No Discipline For Port Orchard Detective Who Mishandled Evidence When His Mistake Did Not Cause The City’s Seven Year Delay In Case Investigation

mdicaalBy: Jim Cline and Sarah E. Derry

In Port Orchard Police Guild, Arbitrator James Lundberg found that a detective, who received a written reprimand for mishandling a cheek swab seven years before, was disciplined without just cause. The Arbitrator reasoned it was an old mistake, and that disciplining him now “serves no reasonable purpose.”

The detective had been assigned to interview and obtain a cheek swab from a rape suspect in 2007, but had left the cheek swab on the desk of the senior detective who was assigned to the case. The senior detective then let the entire rape case file sit for seven years without investigation. In July, 2014, the rape case was reopened when an unprocessed “rape kit” from the case was found in the evidence room refrigerator. The employer investigated and disciplined the Grievant because he broke the chain of custody by leaving the swab on a desk rather than logging it in the evidence room.

The Guild, represented by Cline & Casillas, argued the Grievant was a scapegoat the department wrongfully blamed for the embarrassing delay. The Guild argued the employer targeted the detective in its investigation, even though he had no part in the improper handling of the “rape kit” or in the fact that the investigating detective allowed the case to sit for seven years. Further, the Grievant left the cheek swab on the senior detective’s desk because the senior detective instructed him to do so. The Employer responded that the Grievant should have known how to properly handle evidence.
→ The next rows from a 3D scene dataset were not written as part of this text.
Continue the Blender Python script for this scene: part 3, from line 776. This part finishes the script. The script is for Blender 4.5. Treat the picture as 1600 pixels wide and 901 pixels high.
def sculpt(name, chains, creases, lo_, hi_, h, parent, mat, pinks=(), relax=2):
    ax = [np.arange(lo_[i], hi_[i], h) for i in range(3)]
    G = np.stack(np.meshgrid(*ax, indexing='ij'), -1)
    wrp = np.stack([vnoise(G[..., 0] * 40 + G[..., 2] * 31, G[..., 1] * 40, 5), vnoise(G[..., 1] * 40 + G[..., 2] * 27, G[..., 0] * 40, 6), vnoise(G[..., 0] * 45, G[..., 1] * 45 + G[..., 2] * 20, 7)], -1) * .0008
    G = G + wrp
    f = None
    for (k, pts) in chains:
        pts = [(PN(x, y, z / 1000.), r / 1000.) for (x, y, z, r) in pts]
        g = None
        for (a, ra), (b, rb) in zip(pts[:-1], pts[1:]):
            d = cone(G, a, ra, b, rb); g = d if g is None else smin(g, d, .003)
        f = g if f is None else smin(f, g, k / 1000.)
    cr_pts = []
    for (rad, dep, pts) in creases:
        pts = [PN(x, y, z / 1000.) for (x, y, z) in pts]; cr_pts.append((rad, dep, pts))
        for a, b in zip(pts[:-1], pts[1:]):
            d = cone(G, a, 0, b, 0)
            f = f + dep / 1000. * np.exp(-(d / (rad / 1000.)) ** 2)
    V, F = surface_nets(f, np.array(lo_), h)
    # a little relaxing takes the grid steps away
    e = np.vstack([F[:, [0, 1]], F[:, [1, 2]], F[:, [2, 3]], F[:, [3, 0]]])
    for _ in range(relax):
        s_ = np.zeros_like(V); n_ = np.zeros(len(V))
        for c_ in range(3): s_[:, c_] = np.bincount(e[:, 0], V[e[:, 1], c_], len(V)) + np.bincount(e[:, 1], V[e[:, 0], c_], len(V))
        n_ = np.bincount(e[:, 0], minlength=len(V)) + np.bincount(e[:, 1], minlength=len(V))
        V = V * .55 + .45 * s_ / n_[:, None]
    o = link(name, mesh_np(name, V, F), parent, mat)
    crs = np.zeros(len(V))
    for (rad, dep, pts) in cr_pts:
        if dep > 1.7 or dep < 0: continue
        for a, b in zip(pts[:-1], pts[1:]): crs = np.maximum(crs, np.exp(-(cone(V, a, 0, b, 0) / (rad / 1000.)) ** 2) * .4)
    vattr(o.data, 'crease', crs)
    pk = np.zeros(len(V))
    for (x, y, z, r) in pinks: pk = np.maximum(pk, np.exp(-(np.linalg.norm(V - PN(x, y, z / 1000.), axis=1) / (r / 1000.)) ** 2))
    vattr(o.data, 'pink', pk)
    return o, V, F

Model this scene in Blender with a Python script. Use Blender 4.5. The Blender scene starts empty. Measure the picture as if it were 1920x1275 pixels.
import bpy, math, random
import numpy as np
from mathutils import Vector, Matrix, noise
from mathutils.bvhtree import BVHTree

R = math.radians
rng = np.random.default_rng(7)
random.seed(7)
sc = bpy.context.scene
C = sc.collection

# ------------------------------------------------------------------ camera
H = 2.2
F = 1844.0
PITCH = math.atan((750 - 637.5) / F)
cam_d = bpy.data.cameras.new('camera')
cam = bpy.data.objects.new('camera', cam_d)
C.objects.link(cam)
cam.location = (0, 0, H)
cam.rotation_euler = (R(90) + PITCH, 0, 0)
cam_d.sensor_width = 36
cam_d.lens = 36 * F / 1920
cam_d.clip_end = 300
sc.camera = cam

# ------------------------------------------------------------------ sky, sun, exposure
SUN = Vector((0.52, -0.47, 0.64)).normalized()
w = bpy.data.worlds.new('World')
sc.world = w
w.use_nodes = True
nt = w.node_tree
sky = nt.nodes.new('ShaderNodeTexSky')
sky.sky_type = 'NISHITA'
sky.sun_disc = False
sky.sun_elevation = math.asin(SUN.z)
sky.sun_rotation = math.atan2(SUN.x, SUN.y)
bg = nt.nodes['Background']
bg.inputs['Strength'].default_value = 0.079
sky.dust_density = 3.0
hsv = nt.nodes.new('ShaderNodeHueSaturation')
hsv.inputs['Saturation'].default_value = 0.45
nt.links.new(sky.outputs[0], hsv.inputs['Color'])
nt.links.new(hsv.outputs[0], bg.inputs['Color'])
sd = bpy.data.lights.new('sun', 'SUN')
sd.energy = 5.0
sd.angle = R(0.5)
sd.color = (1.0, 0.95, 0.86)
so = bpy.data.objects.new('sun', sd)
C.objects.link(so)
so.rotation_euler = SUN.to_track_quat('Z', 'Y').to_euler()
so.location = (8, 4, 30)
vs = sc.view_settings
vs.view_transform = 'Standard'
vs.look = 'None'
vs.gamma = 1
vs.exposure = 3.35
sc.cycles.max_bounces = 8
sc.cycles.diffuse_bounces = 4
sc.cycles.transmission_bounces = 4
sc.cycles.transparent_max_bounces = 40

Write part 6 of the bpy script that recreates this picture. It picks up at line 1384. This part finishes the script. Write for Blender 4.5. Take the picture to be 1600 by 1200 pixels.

The Arbitrator focused his analysis on the purpose of discipline, which “is to correct an employee’s behavior.” The Arbitrator determined this was a one-time mistake that should have been used as a learning opportunity back in 2007 and that the “seven-year gap between sampling was not caused by the grievant. In fact, the breakdown in the investigation is readily traced to [the senior detective.]” Furthermore, other detectives who made similar evidence errors were not given written reprimands.  The Arbitrator concluded:

“In this case there is clear evidence of disparate treatment, the incident for which the discipline was imposed was so remote that meaningful behavioral correction is unlikely, there is no evidence that the rule violation reoccurred over a period of seven years and the level of discipline is too harsh based upon discipline imposed upon other similarly situated employees.”

Arbitration over written reprimands are uncommon. But in this case the Port Orchard Guild correctly assessed that such stale discipline cannot and should not stand. There were many problems with the City’s case but waiting seven years to impose discipline rose to the top as a reason to overturn this reprimand.